Dataset excerpt:
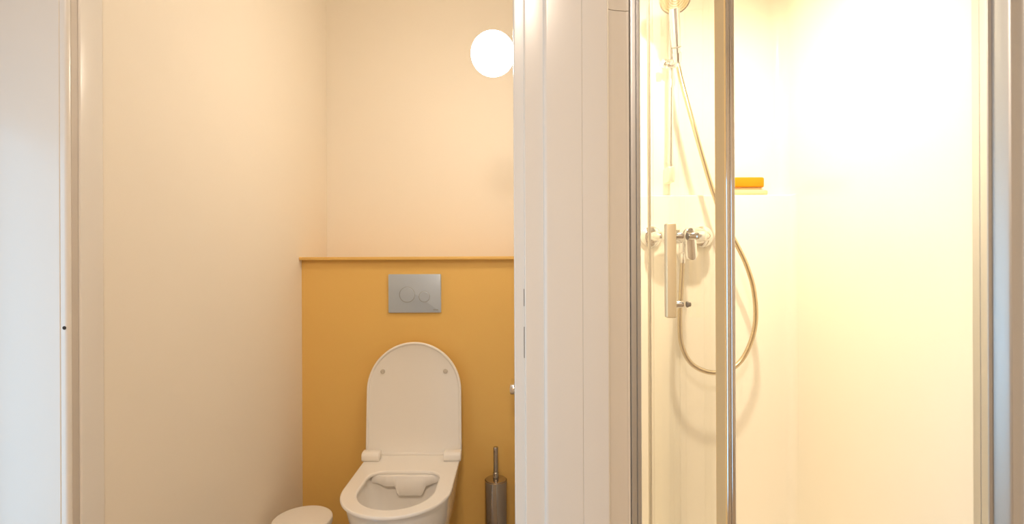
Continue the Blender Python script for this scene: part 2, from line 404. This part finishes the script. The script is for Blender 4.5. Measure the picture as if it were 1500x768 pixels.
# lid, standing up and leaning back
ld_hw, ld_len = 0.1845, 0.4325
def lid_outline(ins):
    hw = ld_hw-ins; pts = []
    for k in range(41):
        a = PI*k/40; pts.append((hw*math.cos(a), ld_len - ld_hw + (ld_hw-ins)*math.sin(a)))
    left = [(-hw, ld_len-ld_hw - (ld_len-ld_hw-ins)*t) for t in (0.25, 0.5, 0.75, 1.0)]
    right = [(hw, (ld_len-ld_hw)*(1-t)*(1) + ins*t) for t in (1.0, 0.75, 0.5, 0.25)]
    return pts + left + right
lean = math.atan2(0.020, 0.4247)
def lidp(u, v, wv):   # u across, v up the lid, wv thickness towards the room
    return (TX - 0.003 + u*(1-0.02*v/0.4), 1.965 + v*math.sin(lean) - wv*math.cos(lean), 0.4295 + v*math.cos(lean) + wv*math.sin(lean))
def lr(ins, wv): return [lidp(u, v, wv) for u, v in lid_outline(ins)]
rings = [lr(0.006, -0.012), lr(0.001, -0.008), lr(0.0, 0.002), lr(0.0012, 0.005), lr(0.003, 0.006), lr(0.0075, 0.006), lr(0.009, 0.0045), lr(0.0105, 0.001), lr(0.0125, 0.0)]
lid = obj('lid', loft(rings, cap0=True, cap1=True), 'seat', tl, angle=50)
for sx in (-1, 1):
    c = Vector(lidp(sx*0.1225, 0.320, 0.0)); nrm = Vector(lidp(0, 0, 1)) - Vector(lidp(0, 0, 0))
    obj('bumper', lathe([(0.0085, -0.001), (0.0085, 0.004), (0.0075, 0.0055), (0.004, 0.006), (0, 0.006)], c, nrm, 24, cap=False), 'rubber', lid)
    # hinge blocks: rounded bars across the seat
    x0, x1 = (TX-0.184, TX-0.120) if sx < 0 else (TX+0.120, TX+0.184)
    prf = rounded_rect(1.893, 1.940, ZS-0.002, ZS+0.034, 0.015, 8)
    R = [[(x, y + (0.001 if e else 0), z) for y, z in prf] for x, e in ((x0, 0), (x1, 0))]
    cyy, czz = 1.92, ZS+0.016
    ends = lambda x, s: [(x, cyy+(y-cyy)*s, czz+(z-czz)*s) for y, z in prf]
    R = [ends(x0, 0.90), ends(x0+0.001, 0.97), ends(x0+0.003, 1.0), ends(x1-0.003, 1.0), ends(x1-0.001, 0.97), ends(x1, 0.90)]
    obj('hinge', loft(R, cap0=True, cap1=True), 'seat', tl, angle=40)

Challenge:
Copy every line above word for word and exclude the pictures.

Response to this exercise:
Continue the Blender Python script for this scene: part 2, from line 404. This part finishes the script. The script is for Blender 4.5. Measure the picture as if it were 1500x768 pixels.
# lid, standing up and leaning back
ld_hw, ld_len = 0.1845, 0.4325
def lid_outline(ins):
    hw = ld_hw-ins; pts = []
    for k in range(41):
        a = PI*k/40; pts.append((hw*math.cos(a), ld_len - ld_hw + (ld_hw-ins)*math.sin(a)))
    left = [(-hw, ld_len-ld_hw - (ld_len-ld_hw-ins)*t) for t in (0.25, 0.5, 0.75, 1.0)]
    right = [(hw, (ld_len-ld_hw)*(1-t)*(1) + ins*t) for t in (1.0, 0.75, 0.5, 0.25)]
    return pts + left + right
lean = math.atan2(0.020, 0.4247)
def lidp(u, v, wv):   # u across, v up the lid, wv thickness towards the room
    return (TX - 0.003 + u*(1-0.02*v/0.4), 1.965 + v*math.sin(lean) - wv*math.cos(lean), 0.4295 + v*math.cos(lean) + wv*math.sin(lean))
def lr(ins, wv): return [lidp(u, v, wv) for u, v in lid_outline(ins)]
rings = [lr(0.006, -0.012), lr(0.001, -0.008), lr(0.0, 0.002), lr(0.0012, 0.005), lr(0.003, 0.006), lr(0.0075, 0.006), lr(0.009, 0.0045), lr(0.0105, 0.001), lr(0.0125, 0.0)]
lid = obj('lid', loft(rings, cap0=True, cap1=True), 'seat', tl, angle=50)
for sx in (-1, 1):
    c = Vector(lidp(sx*0.1225, 0.320, 0.0)); nrm = Vector(lidp(0, 0, 1)) - Vector(lidp(0, 0, 0))
    obj('bumper', lathe([(0.0085, -0.001), (0.0085, 0.004), (0.0075, 0.0055), (0.004, 0.006), (0, 0.006)], c, nrm, 24, cap=False), 'rubber', lid)
    # hinge blocks: rounded bars across the seat
    x0, x1 = (TX-0.184, TX-0.120) if sx < 0 else (TX+0.120, TX+0.184)
    prf = rounded_rect(1.893, 1.940, ZS-0.002, ZS+0.034, 0.015, 8)
    R = [[(x, y + (0.001 if e else 0), z) for y, z in prf] for x, e in ((x0, 0), (x1, 0))]
    cyy, czz = 1.92, ZS+0.016
    ends = lambda x, s: [(x, cyy+(y-cyy)*s, czz+(z-czz)*s) for y, z in prf]
    R = [ends(x0, 0.90), ends(x0+0.001, 0.97), ends(x0+0.003, 1.0), ends(x1-0.003, 1.0), ends(x1-0.001, 0.97), ends(x1, 0.90)]
    obj('hinge', loft(R, cap0=True, cap1=True), 'seat', tl, angle=40)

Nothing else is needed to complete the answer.